Goal:
Reproduce the material word for word; the images stay out.

Recorded information:
#####

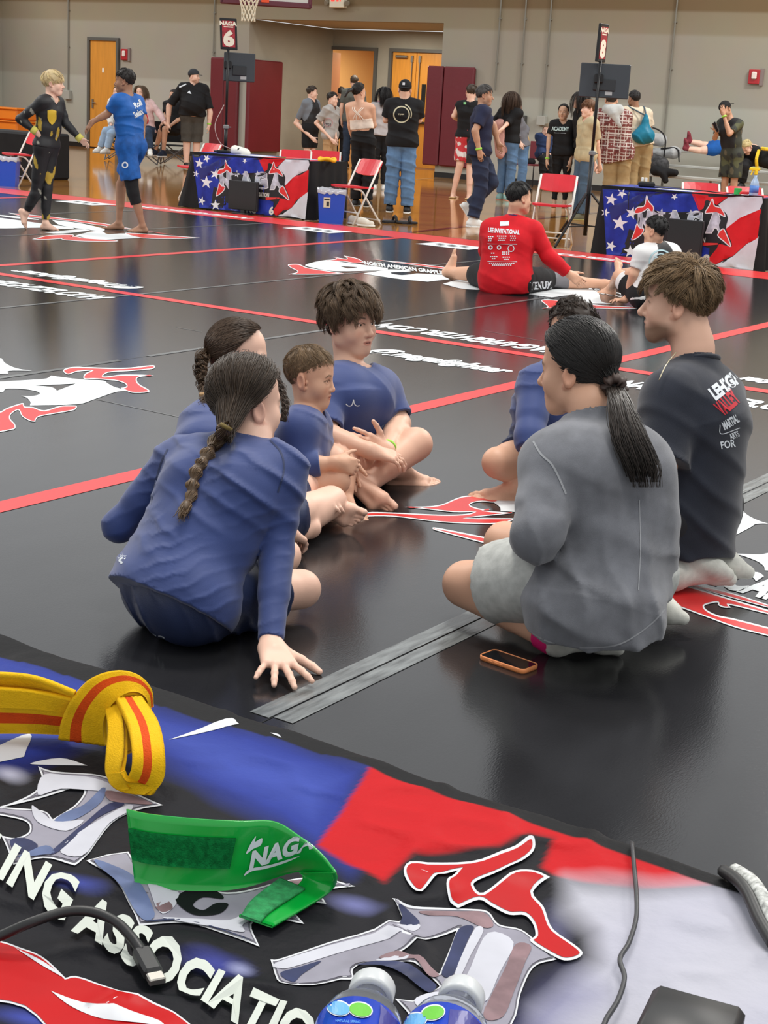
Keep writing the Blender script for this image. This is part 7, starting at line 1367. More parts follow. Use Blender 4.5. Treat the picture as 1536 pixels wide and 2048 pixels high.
    for a in ((255, 238, 55, .2), (345, 188, 45, .5), (325, 432, 68, .15), (425, 350, 55, .3), (250, 620, 48, .4), (410, 665, 55, 0), (205, 345, 38, .3), (660, 350, 40, .2), (770, 215, 30, .6)): star(*a)
    lg = thing('emblem', None, None); lg.parent = bn
    pr([(430, 340), (560, 230), (620, 330), (980, 330), (1040, 240), (1200, 360), (1195, 480), (1240, 620), (1130, 600), (960, 620), (500, 580), (420, 560), (470, 430)], CBLK, .0022, 'backing', lg, sm=1)
    def glyph(ch, x0, x1, y0, y1, m, off, grow=0):
        V, Fc = text_tris(ch, .07 + grow); V = (V - V.min(0)) / (V.max(0) - V.min(0)); lean = np.sin(V[:, 1] * math.pi) * -.06 * np.sign(V[:, 0] - .5); W2 = np.array([q2(1160 + .2448 * (x0 + (x1 - x0) * (u + l)), 340 + .2448 * (y1 + (y0 - y1) * v)) for (u, v), l in zip(V, lean)]) * A3(W_, Zt)[:2]; X = X0 + W2[:, 0]; rawmesh('chrome_letter', np.stack([X, hf(X, W2[:, 1]) - off, W2[:, 1]], 1), Fc, m, lg)
    for ch, x0, x1, y0, y1 in (('N', 475, 590, 330, 500), ('A', 700, 850, 330, 500), ('G', 868, 1010, 335, 505), ('A', 1030, 1190, 340, 510)): glyph(ch, x0 - 6, x1 + 6, y0 - 7, y1 + 7, BSTAR, .0032, .03); glyph(ch, x0, x1, y0, y1, CHROME, .0042)
    for cx in (600, 660, 760, 905): pr([(cx - 38, 352), (cx - 8, 340), (cx + 2, 318), (cx + 12, 340), (cx + 42, 356), (cx, 364)], CHROME, .0036, 'chrome_spike', lg)
    for pts in ([(450, 345), (470, 305), (530, 290), (545, 210), (560, 250), (600, 300), (590, 345), (560, 310), (530, 330), (480, 350)], [(1030, 345), (1060, 290), (1085, 235), (1100, 290), (1150, 310), (1185, 375), (1130, 350), (1080, 345)], [(425, 570), (450, 500), (470, 440), (490, 470), (525, 480), (500, 530)], [(1130, 530), (1170, 480), (1195, 520), (1230, 620), (1180, 580)]): pr(pts, BSTAR, .0036, 'flame_outline', lg, .006, 1); pr(pts, FLR, .0042, 'flame', lg, -.003, 1)
    pr([(980, 590), (1130, 595), (1130, 608), (980, 620)], FLR, .004, 'flame', lg)
    def wr(s, x, y, hh_, wx): V, Fc = text_tris(s, .05); a = q2(1160 + x * .2448, 340 + y * .2448); X = X0 + a[0] * W_ + V[:, 0] * wx; Z = a[1] * Zt + V[:, 1] * hh_; rawmesh('lettering', np.stack([X, hf(X, Z) - .0046, Z], 1), Fc, mat('banner_lettering', (206, 206, 196), .5), bn)
    wr('ASSOCIATION', 820, 570, .045, .028); wr('RING', 700, 735, .07, .062); wr(num, 1005, 762, .085, .085)
    if board:
        c = ony(*board[0], Y - .10); sz = board[1]; s_ = thing('score_screen', 'dark scoreboard screen standing before the banner of the ' + label.split(',')[0], 'screen', (c[0], c[1], .0)); b = MB(); b.box(c, (sz[0], .035, sz[1]), bev=.006); b.build('housing', mat('screen_housing', (30, 30, 32), .5), s_); b = MB(); b.box(c - A3(0, .019, 0), (sz[0] - .025, .004, sz[1] - .025)); b.build('screen_panel', mat('dark_screen', (26, 28, 28), .35), s_); b = MB(); b.box((c[0], c[1] + .0, (c[2] - sz[1] / 2) / 2), (.06, .03, c[2] - sz[1] / 2), bev=.004); b.box((c[0], c[1], .008), (.24, .12, .014), bev=.004); b.build('foot', MATS['screen_housing'], s_)
    tp = rawmesh('banner_cloth', np.array([(X0 + .02, Y + .02, Zt + .0075), (X1 - .02, Y + .02, Zt + .0075), (X1 - .02, Y + depth - .1, Zt + .0075), (X0 + .02, Y + depth - .1, Zt + .0075)]), [(0, 1, 2, 3)], BBLUE, None); tag(tp, 'flag-printed cloth lying on top of the ' + label.split(',')[0], 'banner')
    def qd(a, b_, c_, d_, m): rawmesh('stripe', np.array([(X0 + .02 + u * (W_ - .04), Y + .02 + v * (depth - .12), Zt + .0085) for u, v in ((a, b_), (c_, b_), (c_ - .05, d_), (a - .03, d_))]), [(0, 1, 2, 3)], m, tp)
    qd(.3, .15, .55, .8, BWHT); qd(.56, 0.0, .75, 1, BRED); qd(.76, 0.0, .88, 1, BWHT); qd(.9, 0, 1.0, 1, BRED)
    return t
T6 = score_table('left score table, draped with a flag banner numbered 6', -12.15, -10.43, 14.0, .645, '6', board=((487, 391), (.43, .33)), skew=1.6)
T8 = score_table('right score table, draped with a flag banner numbered 8', -6.68, -5.05, 13.75, .665, '8', board=((1370, 476), (.36, .34)))
lt = thing('score_table', 'black-draped table at the far left edge behind the blond boy', 'table', (-16.9, 15.8, 0)); b = MB(); b.box((-17.3, 15.9, .325), (1.7, .7, .65), bev=.03); b.build('cloth', CLB, lt)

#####

Response:
Keep writing the Blender script for this image. This is part 7, starting at line 1367. More parts follow. Use Blender 4.5. Treat the picture as 1536 pixels wide and 2048 pixels high.
    for a in ((255, 238, 55, .2), (345, 188, 45, .5), (325, 432, 68, .15), (425, 350, 55, .3), (250, 620, 48, .4), (410, 665, 55, 0), (205, 345, 38, .3), (660, 350, 40, .2), (770, 215, 30, .6)): star(*a)
    lg = thing('emblem', None, None); lg.parent = bn
    pr([(430, 340), (560, 230), (620, 330), (980, 330), (1040, 240), (1200, 360), (1195, 480), (1240, 620), (1130, 600), (960, 620), (500, 580), (420, 560), (470, 430)], CBLK, .0022, 'backing', lg, sm=1)
    def glyph(ch, x0, x1, y0, y1, m, off, grow=0):
        V, Fc = text_tris(ch, .07 + grow); V = (V - V.min(0)) / (V.max(0) - V.min(0)); lean = np.sin(V[:, 1] * math.pi) * -.06 * np.sign(V[:, 0] - .5); W2 = np.array([q2(1160 + .2448 * (x0 + (x1 - x0) * (u + l)), 340 + .2448 * (y1 + (y0 - y1) * v)) for (u, v), l in zip(V, lean)]) * A3(W_, Zt)[:2]; X = X0 + W2[:, 0]; rawmesh('chrome_letter', np.stack([X, hf(X, W2[:, 1]) - off, W2[:, 1]], 1), Fc, m, lg)
    for ch, x0, x1, y0, y1 in (('N', 475, 590, 330, 500), ('A', 700, 850, 330, 500), ('G', 868, 1010, 335, 505), ('A', 1030, 1190, 340, 510)): glyph(ch, x0 - 6, x1 + 6, y0 - 7, y1 + 7, BSTAR, .0032, .03); glyph(ch, x0, x1, y0, y1, CHROME, .0042)
    for cx in (600, 660, 760, 905): pr([(cx - 38, 352), (cx - 8, 340), (cx + 2, 318), (cx + 12, 340), (cx + 42, 356), (cx, 364)], CHROME, .0036, 'chrome_spike', lg)
    for pts in ([(450, 345), (470, 305), (530, 290), (545, 210), (560, 250), (600, 300), (590, 345), (560, 310), (530, 330), (480, 350)], [(1030, 345), (1060, 290), (1085, 235), (1100, 290), (1150, 310), (1185, 375), (1130, 350), (1080, 345)], [(425, 570), (450, 500), (470, 440), (490, 470), (525, 480), (500, 530)], [(1130, 530), (1170, 480), (1195, 520), (1230, 620), (1180, 580)]): pr(pts, BSTAR, .0036, 'flame_outline', lg, .006, 1); pr(pts, FLR, .0042, 'flame', lg, -.003, 1)
    pr([(980, 590), (1130, 595), (1130, 608), (980, 620)], FLR, .004, 'flame', lg)
    def wr(s, x, y, hh_, wx): V, Fc = text_tris(s, .05); a = q2(1160 + x * .2448, 340 + y * .2448); X = X0 + a[0] * W_ + V[:, 0] * wx; Z = a[1] * Zt + V[:, 1] * hh_; rawmesh('lettering', np.stack([X, hf(X, Z) - .0046, Z], 1), Fc, mat('banner_lettering', (206, 206, 196), .5), bn)
    wr('ASSOCIATION', 820, 570, .045, .028); wr('RING', 700, 735, .07, .062); wr(num, 1005, 762, .085, .085)
    if board:
        c = ony(*board[0], Y - .10); sz = board[1]; s_ = thing('score_screen', 'dark scoreboard screen standing before the banner of the ' + label.split(',')[0], 'screen', (c[0], c[1], .0)); b = MB(); b.box(c, (sz[0], .035, sz[1]), bev=.006); b.build('housing', mat('screen_housing', (30, 30, 32), .5), s_); b = MB(); b.box(c - A3(0, .019, 0), (sz[0] - .025, .004, sz[1] - .025)); b.build('screen_panel', mat('dark_screen', (26, 28, 28), .35), s_); b = MB(); b.box((c[0], c[1] + .0, (c[2] - sz[1] / 2) / 2), (.06, .03, c[2] - sz[1] / 2), bev=.004); b.box((c[0], c[1], .008), (.24, .12, .014), bev=.004); b.build('foot', MATS['screen_housing'], s_)
    tp = rawmesh('banner_cloth', np.array([(X0 + .02, Y + .02, Zt + .0075), (X1 - .02, Y + .02, Zt + .0075), (X1 - .02, Y + depth - .1, Zt + .0075), (X0 + .02, Y + depth - .1, Zt + .0075)]), [(0, 1, 2, 3)], BBLUE, None); tag(tp, 'flag-printed cloth lying on top of the ' + label.split(',')[0], 'banner')
    def qd(a, b_, c_, d_, m): rawmesh('stripe', np.array([(X0 + .02 + u * (W_ - .04), Y + .02 + v * (depth - .12), Zt + .0085) for u, v in ((a, b_), (c_, b_), (c_ - .05, d_), (a - .03, d_))]), [(0, 1, 2, 3)], m, tp)
    qd(.3, .15, .55, .8, BWHT); qd(.56, 0.0, .75, 1, BRED); qd(.76, 0.0, .88, 1, BWHT); qd(.9, 0, 1.0, 1, BRED)
    return t
T6 = score_table('left score table, draped with a flag banner numbered 6', -12.15, -10.43, 14.0, .645, '6', board=((487, 391), (.43, .33)), skew=1.6)
T8 = score_table('right score table, draped with a flag banner numbered 8', -6.68, -5.05, 13.75, .665, '8', board=((1370, 476), (.36, .34)))
lt = thing('score_table', 'black-draped table at the far left edge behind the blond boy', 'table', (-16.9, 15.8, 0)); b = MB(); b.box((-17.3, 15.9, .325), (1.7, .7, .65), bev=.03); b.build('cloth', CLB, lt)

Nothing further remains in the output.